Saved entries:
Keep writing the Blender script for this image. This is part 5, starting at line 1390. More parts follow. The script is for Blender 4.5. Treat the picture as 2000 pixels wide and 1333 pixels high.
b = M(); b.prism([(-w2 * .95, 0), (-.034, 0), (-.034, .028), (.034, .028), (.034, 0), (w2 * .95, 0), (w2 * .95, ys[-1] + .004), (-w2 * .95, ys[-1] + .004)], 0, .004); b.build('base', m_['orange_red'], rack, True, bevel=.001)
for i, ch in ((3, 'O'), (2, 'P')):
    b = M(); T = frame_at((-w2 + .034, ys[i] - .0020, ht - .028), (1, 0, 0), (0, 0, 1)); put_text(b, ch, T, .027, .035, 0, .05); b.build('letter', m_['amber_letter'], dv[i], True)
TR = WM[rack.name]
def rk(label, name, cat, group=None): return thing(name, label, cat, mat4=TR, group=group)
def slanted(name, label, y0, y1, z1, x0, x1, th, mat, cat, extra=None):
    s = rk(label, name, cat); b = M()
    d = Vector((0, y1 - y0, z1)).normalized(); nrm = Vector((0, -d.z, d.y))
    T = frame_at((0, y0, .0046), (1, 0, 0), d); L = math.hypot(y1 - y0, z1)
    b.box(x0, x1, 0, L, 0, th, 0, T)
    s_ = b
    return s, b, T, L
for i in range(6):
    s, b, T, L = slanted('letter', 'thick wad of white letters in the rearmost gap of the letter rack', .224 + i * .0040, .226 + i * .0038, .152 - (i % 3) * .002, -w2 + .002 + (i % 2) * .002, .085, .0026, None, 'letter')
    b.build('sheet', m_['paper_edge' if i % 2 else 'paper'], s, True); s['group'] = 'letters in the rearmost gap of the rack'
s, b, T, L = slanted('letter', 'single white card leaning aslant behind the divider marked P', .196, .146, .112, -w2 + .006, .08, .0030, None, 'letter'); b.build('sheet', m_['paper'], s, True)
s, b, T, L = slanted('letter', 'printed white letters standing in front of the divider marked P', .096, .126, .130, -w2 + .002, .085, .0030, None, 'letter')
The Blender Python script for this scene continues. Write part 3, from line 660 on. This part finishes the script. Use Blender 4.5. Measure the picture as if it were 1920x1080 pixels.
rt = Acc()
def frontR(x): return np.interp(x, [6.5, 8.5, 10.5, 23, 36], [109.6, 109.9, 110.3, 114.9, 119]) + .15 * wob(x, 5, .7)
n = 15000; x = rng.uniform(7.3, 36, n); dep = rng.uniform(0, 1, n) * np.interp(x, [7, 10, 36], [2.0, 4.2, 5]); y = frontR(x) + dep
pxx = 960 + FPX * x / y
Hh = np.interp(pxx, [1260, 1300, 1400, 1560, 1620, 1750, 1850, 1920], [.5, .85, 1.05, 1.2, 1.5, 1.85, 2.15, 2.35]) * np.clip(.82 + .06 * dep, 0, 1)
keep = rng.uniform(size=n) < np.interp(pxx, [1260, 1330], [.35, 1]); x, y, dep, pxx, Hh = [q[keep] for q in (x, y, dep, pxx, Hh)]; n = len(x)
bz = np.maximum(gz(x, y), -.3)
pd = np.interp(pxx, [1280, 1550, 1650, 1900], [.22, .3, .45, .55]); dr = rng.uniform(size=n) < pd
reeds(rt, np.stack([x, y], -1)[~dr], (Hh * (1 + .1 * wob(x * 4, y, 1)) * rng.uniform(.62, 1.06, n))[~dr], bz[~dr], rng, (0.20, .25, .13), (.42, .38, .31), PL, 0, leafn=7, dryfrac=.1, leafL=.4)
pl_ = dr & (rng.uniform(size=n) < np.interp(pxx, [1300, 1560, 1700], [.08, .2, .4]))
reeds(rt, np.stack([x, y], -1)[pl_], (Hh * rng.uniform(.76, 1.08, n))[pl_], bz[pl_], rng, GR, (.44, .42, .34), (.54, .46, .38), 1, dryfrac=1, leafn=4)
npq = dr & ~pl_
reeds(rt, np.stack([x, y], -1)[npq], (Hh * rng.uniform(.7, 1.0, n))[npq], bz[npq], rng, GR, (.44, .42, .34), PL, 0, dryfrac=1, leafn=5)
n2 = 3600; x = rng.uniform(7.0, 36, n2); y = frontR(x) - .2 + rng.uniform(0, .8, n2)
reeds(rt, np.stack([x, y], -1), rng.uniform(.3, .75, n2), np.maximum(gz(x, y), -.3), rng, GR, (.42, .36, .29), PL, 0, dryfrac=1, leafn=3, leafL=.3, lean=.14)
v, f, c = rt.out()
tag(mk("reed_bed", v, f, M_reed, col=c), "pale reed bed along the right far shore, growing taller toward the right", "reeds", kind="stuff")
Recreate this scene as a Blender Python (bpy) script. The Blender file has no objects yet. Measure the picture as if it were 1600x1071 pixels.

GIVEN TASK:
Please print the lines from the start of the records up to and including the line with "s, b, T, L = slanted('letter', 'printed", copying each one exactly and leaving out the rest.

RESULT OF THIS TASK:
Keep writing the Blender script for this image. This is part 5, starting at line 1390. More parts follow. The script is for Blender 4.5. Treat the picture as 2000 pixels wide and 1333 pixels high.
b = M(); b.prism([(-w2 * .95, 0), (-.034, 0), (-.034, .028), (.034, .028), (.034, 0), (w2 * .95, 0), (w2 * .95, ys[-1] + .004), (-w2 * .95, ys[-1] + .004)], 0, .004); b.build('base', m_['orange_red'], rack, True, bevel=.001)
for i, ch in ((3, 'O'), (2, 'P')):
    b = M(); T = frame_at((-w2 + .034, ys[i] - .0020, ht - .028), (1, 0, 0), (0, 0, 1)); put_text(b, ch, T, .027, .035, 0, .05); b.build('letter', m_['amber_letter'], dv[i], True)
TR = WM[rack.name]
def rk(label, name, cat, group=None): return thing(name, label, cat, mat4=TR, group=group)
def slanted(name, label, y0, y1, z1, x0, x1, th, mat, cat, extra=None):
    s = rk(label, name, cat); b = M()
    d = Vector((0, y1 - y0, z1)).normalized(); nrm = Vector((0, -d.z, d.y))
    T = frame_at((0, y0, .0046), (1, 0, 0), d); L = math.hypot(y1 - y0, z1)
    b.box(x0, x1, 0, L, 0, th, 0, T)
    s_ = b
    return s, b, T, L
for i in range(6):
    s, b, T, L = slanted('letter', 'thick wad of white letters in the rearmost gap of the letter rack', .224 + i * .0040, .226 + i * .0038, .152 - (i % 3) * .002, -w2 + .002 + (i % 2) * .002, .085, .0026, None, 'letter')
    b.build('sheet', m_['paper_edge' if i % 2 else 'paper'], s, True); s['group'] = 'letters in the rearmost gap of the rack'
s, b, T, L = slanted('letter', 'single white card leaning aslant behind the divider marked P', .196, .146, .112, -w2 + .006, .08, .0030, None, 'letter'); b.build('sheet', m_['paper'], s, True)
s, b, T, L = slanted('letter', 'printed white letters standing in front of the divider marked P', .096, .126, .130, -w2 + .002, .085, .0030, None, 'letter')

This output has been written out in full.